“We Are on Our Own, and We Like It This Way”

Work thumb

Views: 206

  • Title: “We Are on Our Own, and We Like It This Way”: The Untold Story of EFL Part-Time Lecturers in a Thai Higher Education Institution
  • Author(s): Preechaya Mongkolhutthi
  • Publisher: Common Ground Research Networks
  • Collection: Common Ground Research Networks
  • Series: The Learner
  • Journal Title: The International Journal of Educational Organization and Leadership
  • Keywords: Part-Time Faculty, Academic Minority, Teacher Professional Development, EFL Teacher
  • Volume: 25
  • Issue: 2
  • Year: 2018
  • ISSN: 2329-1656 (Print)
  • ISSN: 2329-1591 (Online)
  • DOI: https://doi.org/10.18848/2329-1656/CGP/v25i02/9-28
  • Citation: Mongkolhutthi, Preechaya . 2018. "“We Are on Our Own, and We Like It This Way”: The Untold Story of EFL Part-Time Lecturers in a Thai Higher Education Institution." The International Journal of Educational Organization and Leadership 25 (2): 9-28. doi:10.18848/2329-1656/CGP/v25i02/9-28.
  • Extent: 20 pages

Abstract

The proportion of teaching faculty in higher education has shifted globally in the last couple of decades—from mostly full-time faculty as the dominant members in the teaching context to part-time faculty. This substantial shift toward part-time teaching faculty has been found to be contrary to institutions’ policy considerations. This mixed-method case study accordingly examines a group of part-time English as a Foreign Language (EFL) lecturers’ perceptions regarding the support that they have received from their workplace; additionally, the administrators’ perceptions of the policies and practices targeting part-time lecturers are also explored.
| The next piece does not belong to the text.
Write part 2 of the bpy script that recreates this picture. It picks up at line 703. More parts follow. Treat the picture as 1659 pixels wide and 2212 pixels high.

The findings point to opportunities for the workplace to leverage part-time lecturers’ work conditions through providing and supporting professional development opportunities in terms of learning and teaching (e.g., funding models and resource allocation); systematizing recruitment procedures; articulating expectations concerning lecturers’ rights, responsibilities, and entitlements; recognizing and rewarding good practices; and involving these lecturers in decision-making processes. The findings also reveal that it is not only administrators that have excluded part-time lecturers from the academic community and from policy considerations—the lecturers have at the same time marginalised themselves. This paper, then, also encourages further study on the complex phenomena regarding the part-time lecturer employment conditions and factors that catalyse part-time lecturers’ marginalisation.